Mary Jane Walsh (Hard Hat History, with Larry Gard; Socked In, The Comet Hunter and Take Two) is a journalist, playwright, actor and former museum tour guide and educator. She holds a bachelor's degree in English and political science from LeMoyne College in Syracuse, New York, and a master's degree in education from Virginia Commonwealth University in Richmond. On stage, she has portrayed a variety of roles, such as Mrs. Morehead in The Women (Dogwood Dell), Blanche in Broadway Bound (Swift Creek Mill Playhouse), Grace in Under Poppa's Picture (DuPont Players), and Kate in Brighton Beach Memoirs (Barksdale).

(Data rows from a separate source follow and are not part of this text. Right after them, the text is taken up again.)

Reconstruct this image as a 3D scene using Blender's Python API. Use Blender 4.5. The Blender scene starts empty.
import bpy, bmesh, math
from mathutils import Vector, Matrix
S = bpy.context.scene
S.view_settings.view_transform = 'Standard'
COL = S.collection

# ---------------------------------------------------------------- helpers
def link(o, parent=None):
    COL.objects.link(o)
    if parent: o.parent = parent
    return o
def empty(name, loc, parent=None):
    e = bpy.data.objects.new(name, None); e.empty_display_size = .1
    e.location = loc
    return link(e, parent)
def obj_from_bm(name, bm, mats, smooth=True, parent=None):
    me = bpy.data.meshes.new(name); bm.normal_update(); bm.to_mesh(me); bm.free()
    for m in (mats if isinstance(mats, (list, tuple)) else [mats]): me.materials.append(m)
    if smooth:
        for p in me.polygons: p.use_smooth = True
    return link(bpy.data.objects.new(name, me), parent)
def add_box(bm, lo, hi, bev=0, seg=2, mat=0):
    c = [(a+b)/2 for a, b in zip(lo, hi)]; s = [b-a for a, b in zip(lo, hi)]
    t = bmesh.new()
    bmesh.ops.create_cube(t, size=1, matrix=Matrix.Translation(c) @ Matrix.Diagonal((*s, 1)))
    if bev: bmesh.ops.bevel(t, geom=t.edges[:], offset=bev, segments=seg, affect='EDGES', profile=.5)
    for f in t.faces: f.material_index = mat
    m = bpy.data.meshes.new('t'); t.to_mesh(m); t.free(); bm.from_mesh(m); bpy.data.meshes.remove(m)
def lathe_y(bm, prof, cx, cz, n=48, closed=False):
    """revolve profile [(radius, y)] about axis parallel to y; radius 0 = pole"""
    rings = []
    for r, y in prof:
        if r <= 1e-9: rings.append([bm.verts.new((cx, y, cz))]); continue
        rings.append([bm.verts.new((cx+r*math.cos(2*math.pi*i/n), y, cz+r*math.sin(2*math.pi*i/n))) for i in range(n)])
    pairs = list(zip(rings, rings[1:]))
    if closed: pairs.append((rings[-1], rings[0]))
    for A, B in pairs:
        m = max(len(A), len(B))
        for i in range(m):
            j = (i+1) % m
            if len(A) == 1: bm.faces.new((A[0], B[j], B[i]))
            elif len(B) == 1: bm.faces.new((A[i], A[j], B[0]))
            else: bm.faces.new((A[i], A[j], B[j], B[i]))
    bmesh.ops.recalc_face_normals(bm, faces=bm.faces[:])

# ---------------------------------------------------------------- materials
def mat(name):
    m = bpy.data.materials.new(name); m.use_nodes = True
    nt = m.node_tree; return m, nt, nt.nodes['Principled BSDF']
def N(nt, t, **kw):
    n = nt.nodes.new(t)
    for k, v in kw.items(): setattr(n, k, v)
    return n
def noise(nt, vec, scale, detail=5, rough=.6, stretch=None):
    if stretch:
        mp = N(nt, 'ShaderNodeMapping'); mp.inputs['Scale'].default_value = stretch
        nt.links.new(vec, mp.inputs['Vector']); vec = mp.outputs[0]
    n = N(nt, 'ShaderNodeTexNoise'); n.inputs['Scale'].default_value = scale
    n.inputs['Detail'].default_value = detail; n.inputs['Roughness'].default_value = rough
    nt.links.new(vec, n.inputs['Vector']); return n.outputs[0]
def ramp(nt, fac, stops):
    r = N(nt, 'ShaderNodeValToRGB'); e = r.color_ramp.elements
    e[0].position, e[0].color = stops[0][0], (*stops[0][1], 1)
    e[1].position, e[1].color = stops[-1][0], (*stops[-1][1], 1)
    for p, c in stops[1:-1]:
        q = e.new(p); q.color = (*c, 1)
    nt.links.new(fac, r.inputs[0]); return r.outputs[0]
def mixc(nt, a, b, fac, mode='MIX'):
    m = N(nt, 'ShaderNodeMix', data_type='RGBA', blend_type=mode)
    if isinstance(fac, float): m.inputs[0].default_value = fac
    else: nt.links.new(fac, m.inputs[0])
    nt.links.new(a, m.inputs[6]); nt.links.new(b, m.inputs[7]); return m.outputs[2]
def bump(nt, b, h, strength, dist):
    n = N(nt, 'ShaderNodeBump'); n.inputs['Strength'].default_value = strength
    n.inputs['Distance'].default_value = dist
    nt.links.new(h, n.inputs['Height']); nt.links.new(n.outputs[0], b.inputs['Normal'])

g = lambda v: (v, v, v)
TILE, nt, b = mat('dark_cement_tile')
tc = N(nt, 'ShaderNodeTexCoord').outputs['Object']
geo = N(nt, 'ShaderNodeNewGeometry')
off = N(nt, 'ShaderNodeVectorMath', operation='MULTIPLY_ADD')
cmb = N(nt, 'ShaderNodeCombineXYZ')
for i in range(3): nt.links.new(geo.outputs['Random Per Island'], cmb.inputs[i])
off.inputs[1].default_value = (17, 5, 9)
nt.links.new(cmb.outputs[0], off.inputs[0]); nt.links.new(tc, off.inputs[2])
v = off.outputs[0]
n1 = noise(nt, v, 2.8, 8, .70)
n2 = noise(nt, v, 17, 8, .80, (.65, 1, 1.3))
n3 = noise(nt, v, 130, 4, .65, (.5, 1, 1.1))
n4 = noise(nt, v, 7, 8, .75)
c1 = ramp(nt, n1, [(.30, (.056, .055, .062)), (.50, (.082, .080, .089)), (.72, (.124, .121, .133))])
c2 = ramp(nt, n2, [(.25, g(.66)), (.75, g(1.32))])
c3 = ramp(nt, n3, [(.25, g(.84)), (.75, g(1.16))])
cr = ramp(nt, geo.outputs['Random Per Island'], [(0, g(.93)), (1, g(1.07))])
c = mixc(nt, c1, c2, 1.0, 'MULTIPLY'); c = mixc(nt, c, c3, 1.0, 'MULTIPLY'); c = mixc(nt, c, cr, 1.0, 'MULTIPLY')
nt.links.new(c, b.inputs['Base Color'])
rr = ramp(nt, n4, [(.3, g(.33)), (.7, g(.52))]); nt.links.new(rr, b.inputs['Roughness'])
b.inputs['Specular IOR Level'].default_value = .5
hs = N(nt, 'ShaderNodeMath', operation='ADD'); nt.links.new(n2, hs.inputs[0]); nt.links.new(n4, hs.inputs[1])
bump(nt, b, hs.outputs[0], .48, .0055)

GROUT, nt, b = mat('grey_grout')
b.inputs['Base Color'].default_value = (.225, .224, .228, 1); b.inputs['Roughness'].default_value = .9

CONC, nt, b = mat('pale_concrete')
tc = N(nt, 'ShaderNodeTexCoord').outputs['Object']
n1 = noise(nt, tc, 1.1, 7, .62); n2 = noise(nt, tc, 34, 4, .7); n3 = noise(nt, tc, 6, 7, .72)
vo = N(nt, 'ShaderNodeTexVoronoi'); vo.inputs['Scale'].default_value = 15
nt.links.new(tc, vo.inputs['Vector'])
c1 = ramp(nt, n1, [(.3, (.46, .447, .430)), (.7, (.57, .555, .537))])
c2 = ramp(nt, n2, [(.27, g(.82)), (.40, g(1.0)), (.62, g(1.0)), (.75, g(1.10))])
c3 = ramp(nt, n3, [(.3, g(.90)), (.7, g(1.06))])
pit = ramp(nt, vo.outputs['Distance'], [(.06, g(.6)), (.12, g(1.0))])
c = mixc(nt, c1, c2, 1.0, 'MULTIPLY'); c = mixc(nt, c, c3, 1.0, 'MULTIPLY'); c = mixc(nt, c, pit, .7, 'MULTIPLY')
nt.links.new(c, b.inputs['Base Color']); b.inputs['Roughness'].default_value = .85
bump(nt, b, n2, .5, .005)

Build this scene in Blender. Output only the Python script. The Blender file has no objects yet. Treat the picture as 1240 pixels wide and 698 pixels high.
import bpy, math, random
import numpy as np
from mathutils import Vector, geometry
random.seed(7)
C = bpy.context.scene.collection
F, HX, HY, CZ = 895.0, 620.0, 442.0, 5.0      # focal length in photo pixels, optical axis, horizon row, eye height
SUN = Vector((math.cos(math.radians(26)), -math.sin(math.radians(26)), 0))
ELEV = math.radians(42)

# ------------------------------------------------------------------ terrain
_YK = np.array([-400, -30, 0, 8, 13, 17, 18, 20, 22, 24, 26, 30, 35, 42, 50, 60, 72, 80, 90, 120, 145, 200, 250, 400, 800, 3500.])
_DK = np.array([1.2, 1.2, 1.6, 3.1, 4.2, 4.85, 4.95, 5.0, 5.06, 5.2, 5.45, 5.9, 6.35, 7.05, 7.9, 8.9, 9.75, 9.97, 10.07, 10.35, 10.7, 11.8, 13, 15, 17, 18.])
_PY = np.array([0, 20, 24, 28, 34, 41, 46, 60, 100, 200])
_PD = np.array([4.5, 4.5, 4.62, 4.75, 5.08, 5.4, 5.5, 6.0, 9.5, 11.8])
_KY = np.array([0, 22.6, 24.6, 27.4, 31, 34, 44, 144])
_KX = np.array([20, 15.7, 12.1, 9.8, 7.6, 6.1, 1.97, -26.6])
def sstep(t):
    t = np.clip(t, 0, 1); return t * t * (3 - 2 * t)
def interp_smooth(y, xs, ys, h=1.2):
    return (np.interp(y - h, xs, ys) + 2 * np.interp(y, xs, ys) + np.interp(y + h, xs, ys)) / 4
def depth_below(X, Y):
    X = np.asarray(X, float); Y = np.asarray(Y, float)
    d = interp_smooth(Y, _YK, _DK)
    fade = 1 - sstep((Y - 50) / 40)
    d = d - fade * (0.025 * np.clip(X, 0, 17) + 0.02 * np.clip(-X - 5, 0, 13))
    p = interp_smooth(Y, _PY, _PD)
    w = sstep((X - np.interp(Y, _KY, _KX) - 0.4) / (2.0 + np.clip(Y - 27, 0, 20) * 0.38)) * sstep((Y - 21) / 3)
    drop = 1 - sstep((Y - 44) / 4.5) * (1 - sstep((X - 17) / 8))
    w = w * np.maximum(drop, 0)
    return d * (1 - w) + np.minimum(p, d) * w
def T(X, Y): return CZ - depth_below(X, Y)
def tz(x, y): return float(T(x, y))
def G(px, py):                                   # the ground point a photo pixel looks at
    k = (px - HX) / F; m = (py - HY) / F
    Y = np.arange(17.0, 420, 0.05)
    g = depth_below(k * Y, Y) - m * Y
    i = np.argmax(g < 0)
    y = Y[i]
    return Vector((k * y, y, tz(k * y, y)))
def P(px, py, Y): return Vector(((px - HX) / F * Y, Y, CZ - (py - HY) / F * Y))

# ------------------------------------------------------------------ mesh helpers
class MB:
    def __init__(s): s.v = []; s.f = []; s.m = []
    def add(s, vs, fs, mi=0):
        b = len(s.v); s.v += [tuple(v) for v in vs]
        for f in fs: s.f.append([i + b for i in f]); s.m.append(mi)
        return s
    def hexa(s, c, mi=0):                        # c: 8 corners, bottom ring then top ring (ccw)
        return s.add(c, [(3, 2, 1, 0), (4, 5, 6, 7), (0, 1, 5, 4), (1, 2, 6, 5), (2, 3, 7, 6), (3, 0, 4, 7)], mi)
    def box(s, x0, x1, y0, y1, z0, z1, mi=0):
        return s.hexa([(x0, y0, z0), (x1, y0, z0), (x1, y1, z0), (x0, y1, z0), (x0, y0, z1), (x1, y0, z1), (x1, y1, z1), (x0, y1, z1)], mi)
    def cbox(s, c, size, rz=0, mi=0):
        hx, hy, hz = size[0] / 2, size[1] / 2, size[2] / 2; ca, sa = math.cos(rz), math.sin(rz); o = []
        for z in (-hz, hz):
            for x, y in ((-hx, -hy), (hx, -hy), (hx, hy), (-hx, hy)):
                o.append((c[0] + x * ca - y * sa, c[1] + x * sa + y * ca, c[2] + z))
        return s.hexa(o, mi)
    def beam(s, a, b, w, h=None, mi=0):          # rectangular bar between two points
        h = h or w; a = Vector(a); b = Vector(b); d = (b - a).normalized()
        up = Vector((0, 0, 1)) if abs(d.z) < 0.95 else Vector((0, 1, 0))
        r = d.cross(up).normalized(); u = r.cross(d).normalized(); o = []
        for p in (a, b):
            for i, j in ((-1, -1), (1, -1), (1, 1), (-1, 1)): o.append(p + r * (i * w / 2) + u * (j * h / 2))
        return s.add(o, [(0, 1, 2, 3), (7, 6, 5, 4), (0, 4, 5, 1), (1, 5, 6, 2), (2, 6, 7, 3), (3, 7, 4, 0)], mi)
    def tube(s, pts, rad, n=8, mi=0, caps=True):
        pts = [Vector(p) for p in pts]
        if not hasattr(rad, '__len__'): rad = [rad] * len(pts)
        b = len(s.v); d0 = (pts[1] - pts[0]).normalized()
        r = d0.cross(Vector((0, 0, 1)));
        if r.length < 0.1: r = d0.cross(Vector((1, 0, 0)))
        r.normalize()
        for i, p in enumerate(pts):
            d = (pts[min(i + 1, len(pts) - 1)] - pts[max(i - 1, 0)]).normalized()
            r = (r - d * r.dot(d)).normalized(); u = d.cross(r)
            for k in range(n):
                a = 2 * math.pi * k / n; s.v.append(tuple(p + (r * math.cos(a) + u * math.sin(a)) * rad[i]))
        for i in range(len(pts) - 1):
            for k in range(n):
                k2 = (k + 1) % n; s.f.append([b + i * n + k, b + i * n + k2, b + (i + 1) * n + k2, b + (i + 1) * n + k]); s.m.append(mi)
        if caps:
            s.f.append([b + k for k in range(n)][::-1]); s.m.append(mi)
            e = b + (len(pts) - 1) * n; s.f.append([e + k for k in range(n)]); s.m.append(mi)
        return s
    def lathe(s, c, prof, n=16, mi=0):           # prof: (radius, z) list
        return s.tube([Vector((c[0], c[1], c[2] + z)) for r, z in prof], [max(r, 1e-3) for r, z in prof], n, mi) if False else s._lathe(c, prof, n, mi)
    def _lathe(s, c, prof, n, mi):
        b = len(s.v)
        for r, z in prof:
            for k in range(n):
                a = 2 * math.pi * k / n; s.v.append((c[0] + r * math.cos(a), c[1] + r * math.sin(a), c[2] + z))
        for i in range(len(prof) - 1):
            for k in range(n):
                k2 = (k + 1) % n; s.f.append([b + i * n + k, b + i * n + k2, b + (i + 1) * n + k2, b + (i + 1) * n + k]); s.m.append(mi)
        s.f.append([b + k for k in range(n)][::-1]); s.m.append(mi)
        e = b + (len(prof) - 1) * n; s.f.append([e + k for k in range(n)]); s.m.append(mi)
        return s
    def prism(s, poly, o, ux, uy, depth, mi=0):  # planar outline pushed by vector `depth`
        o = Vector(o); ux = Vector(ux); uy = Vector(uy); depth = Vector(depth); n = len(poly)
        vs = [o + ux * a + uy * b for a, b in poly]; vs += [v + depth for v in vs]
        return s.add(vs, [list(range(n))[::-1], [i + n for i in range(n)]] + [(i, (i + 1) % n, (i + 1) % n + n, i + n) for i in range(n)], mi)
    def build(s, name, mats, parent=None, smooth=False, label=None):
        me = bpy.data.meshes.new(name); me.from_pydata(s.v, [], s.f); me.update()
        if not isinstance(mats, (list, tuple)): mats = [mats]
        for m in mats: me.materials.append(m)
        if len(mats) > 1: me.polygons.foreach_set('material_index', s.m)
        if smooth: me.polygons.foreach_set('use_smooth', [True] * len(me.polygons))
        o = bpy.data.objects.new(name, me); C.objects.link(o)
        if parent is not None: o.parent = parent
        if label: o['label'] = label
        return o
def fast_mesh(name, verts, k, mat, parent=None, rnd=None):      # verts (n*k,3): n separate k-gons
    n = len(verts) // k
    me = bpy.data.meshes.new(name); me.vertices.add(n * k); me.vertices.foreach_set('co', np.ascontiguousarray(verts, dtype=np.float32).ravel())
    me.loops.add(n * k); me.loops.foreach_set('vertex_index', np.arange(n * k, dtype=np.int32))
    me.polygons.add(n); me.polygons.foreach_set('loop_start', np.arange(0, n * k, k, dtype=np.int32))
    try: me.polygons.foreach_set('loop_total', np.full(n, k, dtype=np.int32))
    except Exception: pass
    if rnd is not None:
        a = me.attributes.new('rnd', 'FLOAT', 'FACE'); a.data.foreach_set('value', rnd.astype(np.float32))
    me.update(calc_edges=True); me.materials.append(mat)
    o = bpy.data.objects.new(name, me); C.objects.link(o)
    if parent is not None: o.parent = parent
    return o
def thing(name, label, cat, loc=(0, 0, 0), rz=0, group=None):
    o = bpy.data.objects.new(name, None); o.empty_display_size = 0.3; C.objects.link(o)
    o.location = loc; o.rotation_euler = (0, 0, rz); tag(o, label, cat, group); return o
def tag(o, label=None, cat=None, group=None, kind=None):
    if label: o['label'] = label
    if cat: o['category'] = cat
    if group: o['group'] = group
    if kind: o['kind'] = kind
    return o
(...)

Her original scripts, such as the one-woman play Finishing It Off and Overheard Conversations at the Wickham House have received critical acclaim, and another of her scripts is currently being translated for production in Uraguay. A member of the Dramatists Guild, Mary Jane has written three other scripts for the Science Museum of Virginia: Hard Hat History (written with Larry Gard), Socked In and Comet Hunter.

Bo Wilson (At The End Of The Wire and Here's Pi In Your Eye) makes his home in Richmond, Virginia, where he works as a professional playwright. He has won a variety of national awards and fellowships for his work; most recently, his play War Story was selected as the winner of the Mill Mountain Theatre's New Play Competition, and was honored as a participant in the U.S. West New Play Festival at the Denver Center Theatre Company. Among those plays which have received professional productions in various cities across the country are Manly Men, A Wireless Christmas, Boy-Girl-Boy-Girl, Mister Dicken's Carol and Listen Close. Among the plays commissioned from him for young audiences are Arthur and Merlin, The George Washington Carver Story and The Emperor's Nightingale. He has also scripted theatrical events which support other museums and/or historic sites, including A Parson's Cause at the Hanover Courthouse, Arts Alive! in the Virginia Museum of Fine Arts, and the recently commissioned First Landing, which will be presented by the Division of State Parks at Cape Henry National Park in Virginia Beach during the summer of 2001. A graduate of Virginia Tech's Theatre Arts Department and of the National Theatre Institute, Bo is also a professional voice talent, with over 500 radio and television commercial's to his credit. Bo is a member of Actors Equity Association and of the Dramatists Guild.